Suffering

I posted a quote on suffering on Facebook yesterday, but since not all my blog buddies are Facebook friends, I thought I would put it out here as well.  Actually, I'm going to put a little more of it here because it is all just so good!!

The quote comes from our pastor Jason Meyer who is teaching on 2 Corinthians 1 right now.


Christians do not glorify suffering. It is hard and it hurts. We don’t minimize it as if we are fake and stoic. We acknowledge that it hurts. We praise God in the midst of suffering when God shows up in our suffering. We see more of God so we praise him more. The praise is sometimes more raw. When you come face to face with your powerlessness and your inability to rescue yourself from suffering, you are positioned for a life of praise.

When you come to the end of your rope and then God comes with might, his deliverance will elicit praise. It is so important that Paul who suffered much could live a life of praise. Suffering did not make him sullen. It made him sing louder. The song came from a deeper place—it was not shallow praise, but deep praise.

Some of us are in danger of not being worshippers because we are not in touch with our weakness. Sometimes people feel pressure in the church to act like they have it altogether. Let me be frank. If you act like you always have it altogether, then you make praise impossible because you act as though you don’t need to be delivered—you act like you have arrived and don’t need grace or God anymore. How do can you urge someone to praise God with you and enjoy his deliverance if you act like you never needed it in the first place? Being in touch with your weakness and your need for deliverance, primes the pump for praise to come when the deliverance comes!

Honestly, I find this to be so incredibly true in my experience.  Pastor Jason, who is also an adoptive parent, talks specifically about the suffering that adoptive parents experience as they walk their kids through the difficult times - suffering that is not temporary or alleviated in a short amount of time, but is chronic.

Let me give you one more example of redemptive suffering that is perennial. We are going to have an adoption choir Sunday night. Many parents counted not only the physical cost, but also the ongoing emotional cost of bringing brokenness into their families. They heard it as a calling. And they said “yes” to what has become some perennial joys and pains—a pointed life of sorrowful yet always rejoicing.

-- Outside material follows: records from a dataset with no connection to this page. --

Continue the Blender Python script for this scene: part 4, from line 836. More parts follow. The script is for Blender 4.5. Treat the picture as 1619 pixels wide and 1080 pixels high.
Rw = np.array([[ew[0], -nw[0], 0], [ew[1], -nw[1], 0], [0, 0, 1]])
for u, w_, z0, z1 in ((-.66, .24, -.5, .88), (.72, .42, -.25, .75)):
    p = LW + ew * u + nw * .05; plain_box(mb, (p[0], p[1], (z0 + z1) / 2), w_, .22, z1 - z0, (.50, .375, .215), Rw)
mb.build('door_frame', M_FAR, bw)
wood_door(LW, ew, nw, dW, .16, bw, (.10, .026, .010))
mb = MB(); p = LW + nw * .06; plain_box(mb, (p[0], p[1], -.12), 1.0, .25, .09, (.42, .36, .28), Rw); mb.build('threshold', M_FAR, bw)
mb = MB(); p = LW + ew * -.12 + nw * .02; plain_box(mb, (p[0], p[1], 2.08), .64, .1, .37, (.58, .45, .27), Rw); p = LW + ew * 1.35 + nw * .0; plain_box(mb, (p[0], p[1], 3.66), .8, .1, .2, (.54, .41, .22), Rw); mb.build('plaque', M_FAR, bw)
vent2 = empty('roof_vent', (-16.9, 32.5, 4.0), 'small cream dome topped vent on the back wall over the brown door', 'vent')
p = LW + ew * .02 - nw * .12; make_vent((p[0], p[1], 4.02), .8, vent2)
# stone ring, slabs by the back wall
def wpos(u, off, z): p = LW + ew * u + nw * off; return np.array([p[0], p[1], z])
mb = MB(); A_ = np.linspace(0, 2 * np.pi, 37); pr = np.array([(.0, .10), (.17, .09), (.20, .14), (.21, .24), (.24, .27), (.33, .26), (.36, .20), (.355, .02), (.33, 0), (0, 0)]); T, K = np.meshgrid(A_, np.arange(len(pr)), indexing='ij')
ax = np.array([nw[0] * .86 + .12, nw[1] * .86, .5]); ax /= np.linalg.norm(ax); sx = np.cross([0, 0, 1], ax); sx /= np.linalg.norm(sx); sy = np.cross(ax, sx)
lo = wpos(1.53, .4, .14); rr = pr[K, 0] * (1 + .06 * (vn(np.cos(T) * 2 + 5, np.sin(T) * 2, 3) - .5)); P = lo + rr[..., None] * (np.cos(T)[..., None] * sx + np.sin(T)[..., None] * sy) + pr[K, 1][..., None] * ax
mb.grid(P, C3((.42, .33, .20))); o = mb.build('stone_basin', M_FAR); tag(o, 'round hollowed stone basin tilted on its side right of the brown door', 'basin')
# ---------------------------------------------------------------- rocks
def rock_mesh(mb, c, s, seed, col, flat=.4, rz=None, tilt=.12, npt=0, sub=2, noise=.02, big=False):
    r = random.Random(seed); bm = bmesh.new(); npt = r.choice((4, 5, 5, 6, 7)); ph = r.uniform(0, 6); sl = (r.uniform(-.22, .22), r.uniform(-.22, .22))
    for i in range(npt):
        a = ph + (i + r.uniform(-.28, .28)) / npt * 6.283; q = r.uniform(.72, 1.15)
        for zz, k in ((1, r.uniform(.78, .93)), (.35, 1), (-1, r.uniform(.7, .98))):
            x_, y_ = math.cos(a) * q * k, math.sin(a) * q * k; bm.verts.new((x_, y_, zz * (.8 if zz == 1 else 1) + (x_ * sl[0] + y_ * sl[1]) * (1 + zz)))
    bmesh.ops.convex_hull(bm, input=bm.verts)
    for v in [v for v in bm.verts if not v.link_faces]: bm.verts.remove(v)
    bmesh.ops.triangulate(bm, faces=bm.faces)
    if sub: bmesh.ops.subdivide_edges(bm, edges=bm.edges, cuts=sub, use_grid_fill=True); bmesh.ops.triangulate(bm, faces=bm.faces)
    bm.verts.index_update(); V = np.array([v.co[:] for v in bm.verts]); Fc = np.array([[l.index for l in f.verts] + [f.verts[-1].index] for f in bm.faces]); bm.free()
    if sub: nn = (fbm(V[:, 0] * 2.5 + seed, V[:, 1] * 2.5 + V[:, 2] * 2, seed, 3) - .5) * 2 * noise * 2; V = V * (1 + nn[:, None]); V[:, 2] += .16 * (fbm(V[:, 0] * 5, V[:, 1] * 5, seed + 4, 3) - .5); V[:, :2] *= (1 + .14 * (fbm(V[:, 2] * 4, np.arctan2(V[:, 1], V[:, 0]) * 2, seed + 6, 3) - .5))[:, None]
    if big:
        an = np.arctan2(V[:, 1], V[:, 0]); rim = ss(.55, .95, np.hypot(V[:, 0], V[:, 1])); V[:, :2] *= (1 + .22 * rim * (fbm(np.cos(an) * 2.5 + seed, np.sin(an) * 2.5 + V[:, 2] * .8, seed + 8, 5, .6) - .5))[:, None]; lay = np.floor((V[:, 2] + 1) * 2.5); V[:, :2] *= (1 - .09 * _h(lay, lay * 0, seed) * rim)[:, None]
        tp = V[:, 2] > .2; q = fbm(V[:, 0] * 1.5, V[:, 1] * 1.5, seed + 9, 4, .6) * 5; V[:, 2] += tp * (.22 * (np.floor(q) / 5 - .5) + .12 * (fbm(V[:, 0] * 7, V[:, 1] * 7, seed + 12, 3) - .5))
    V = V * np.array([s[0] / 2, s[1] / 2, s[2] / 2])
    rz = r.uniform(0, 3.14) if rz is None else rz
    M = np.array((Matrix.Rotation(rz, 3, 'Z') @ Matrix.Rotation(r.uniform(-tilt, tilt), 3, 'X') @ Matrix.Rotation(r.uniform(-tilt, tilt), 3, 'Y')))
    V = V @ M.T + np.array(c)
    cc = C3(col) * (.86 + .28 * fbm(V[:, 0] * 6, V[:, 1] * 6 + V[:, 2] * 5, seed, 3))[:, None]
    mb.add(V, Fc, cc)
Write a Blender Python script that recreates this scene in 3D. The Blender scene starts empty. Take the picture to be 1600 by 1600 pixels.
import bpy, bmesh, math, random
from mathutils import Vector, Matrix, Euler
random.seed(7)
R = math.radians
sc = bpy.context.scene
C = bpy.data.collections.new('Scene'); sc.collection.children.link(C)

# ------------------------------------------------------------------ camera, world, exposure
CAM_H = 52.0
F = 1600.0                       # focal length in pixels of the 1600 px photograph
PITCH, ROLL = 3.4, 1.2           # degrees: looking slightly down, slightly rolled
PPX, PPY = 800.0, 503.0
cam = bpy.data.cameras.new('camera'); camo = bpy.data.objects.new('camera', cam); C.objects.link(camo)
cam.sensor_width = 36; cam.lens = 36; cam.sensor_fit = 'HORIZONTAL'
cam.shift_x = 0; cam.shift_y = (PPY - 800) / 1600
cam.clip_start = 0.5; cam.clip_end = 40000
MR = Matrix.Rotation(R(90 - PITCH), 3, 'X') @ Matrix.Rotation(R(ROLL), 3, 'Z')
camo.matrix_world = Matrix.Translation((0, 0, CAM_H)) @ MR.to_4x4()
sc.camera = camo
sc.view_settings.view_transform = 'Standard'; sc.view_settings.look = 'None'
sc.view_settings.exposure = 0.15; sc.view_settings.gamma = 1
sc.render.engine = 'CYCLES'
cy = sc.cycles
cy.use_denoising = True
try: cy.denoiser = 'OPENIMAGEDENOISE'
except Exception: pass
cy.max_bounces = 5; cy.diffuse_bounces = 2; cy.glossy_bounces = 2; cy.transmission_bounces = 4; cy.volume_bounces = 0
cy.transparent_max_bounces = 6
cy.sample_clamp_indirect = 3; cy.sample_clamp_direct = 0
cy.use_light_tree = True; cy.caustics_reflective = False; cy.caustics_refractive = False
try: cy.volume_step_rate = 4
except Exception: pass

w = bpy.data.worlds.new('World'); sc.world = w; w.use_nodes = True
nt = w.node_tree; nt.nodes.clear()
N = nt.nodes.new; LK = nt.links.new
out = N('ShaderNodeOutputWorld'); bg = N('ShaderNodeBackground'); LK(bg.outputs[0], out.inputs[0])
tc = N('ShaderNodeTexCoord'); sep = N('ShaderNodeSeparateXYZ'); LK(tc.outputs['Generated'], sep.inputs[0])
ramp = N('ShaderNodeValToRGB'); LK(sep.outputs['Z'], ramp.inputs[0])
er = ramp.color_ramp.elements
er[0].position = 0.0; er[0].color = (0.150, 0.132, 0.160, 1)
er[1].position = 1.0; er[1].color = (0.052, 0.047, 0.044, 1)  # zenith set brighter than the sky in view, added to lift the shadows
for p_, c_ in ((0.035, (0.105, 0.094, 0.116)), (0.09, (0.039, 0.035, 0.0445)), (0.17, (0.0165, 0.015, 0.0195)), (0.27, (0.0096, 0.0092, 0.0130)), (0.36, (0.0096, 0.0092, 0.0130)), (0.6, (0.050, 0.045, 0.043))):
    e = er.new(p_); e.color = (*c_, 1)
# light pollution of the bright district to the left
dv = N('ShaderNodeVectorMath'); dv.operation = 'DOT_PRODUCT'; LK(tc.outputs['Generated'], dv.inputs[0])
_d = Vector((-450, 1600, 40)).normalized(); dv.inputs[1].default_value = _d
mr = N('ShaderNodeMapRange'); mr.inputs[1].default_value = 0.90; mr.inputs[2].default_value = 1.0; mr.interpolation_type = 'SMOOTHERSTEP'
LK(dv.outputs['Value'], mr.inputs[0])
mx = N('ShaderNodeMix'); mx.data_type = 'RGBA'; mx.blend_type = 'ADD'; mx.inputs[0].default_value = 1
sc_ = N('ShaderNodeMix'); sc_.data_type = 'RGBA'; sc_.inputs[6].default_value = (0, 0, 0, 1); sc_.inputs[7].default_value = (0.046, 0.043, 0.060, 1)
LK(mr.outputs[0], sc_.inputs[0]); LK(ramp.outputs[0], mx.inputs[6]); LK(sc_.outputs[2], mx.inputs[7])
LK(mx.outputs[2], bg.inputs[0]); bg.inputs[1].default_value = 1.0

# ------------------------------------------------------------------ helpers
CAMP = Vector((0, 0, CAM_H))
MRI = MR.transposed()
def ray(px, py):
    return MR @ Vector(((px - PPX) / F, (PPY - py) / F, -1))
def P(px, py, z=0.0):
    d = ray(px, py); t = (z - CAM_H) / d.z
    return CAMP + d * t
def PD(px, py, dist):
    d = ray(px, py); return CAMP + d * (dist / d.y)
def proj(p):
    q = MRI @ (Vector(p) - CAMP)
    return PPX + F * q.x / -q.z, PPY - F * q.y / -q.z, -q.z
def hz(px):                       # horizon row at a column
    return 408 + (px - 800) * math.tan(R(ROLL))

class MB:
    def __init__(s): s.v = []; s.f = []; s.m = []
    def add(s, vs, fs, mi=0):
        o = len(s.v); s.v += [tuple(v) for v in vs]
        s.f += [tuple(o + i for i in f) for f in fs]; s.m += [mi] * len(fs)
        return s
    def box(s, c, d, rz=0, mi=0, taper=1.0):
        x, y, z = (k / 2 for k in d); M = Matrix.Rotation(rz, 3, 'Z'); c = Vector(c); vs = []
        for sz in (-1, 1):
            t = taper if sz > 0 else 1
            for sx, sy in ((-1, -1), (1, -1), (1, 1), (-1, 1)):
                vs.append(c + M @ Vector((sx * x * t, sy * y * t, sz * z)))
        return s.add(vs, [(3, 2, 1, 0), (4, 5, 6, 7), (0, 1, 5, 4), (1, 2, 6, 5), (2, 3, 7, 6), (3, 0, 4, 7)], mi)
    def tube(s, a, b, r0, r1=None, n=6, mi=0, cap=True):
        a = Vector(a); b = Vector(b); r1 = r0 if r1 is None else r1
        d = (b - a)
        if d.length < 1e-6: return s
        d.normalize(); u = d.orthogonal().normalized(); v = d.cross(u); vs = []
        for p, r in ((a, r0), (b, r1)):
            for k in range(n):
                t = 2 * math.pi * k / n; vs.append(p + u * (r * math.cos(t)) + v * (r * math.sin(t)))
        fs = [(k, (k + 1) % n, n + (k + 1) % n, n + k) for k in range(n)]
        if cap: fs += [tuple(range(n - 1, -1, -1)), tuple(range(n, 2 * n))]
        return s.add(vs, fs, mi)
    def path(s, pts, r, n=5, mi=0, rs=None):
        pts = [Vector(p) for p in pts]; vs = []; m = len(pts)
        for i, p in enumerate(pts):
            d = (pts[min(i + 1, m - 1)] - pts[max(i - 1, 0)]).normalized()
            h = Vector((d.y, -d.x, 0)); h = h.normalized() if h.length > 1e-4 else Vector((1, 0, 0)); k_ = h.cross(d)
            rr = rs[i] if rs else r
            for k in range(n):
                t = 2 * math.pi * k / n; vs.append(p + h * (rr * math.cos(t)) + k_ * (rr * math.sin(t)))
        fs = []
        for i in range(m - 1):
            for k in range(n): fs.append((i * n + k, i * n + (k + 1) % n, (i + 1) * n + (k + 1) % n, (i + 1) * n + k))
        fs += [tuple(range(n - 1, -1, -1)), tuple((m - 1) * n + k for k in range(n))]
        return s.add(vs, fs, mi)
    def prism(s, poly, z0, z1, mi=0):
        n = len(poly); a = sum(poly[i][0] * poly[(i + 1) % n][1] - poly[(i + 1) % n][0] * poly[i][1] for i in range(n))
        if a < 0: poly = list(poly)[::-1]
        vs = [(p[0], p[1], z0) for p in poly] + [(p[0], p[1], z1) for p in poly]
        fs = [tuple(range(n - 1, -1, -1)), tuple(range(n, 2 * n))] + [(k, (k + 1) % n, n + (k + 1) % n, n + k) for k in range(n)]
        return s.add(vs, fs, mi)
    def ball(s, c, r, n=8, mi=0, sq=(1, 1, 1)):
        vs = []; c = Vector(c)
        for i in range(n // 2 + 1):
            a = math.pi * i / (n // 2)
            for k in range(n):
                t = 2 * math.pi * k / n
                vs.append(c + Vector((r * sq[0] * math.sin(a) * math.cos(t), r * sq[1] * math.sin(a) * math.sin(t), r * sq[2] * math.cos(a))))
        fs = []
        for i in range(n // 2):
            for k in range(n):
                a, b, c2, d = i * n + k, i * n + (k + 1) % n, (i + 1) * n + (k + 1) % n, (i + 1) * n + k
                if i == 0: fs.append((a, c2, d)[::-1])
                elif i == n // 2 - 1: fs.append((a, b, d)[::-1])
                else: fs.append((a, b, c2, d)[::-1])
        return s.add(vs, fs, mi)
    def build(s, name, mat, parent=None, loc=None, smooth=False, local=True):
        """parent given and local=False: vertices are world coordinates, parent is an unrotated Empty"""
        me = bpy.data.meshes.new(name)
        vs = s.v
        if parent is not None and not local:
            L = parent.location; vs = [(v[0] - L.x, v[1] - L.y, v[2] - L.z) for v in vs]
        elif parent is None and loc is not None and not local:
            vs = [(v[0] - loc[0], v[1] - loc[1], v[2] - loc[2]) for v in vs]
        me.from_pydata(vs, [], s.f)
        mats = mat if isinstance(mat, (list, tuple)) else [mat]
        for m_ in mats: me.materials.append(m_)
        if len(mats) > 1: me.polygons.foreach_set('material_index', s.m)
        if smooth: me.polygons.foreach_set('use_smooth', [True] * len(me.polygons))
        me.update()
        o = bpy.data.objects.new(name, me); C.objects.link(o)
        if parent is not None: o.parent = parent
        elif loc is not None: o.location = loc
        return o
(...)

We can support them and pray for them.

I cannot begin to tell you how thankful I am for a pastor who "gets it."  Who doesn't dismiss the trials of parenting a hurt child, but doesn't paint a picture of doom and gloom either.  Who doesn't place adoptive parents on  a pedestal, but doesn't pretend that their lives are just like everyone else's.

On that note, I am so very thankful for the many friends I have with whom I can be real.  Because of the public nature of this blog, I withhold many details.  While wanting to be authentic and real, I am also keenly aware of my children's right to privacy.  I always share truthfully, but I don't share all.

A shout of thanks to those who do know "all we go through," and support us through it.  I love you more than I can say!!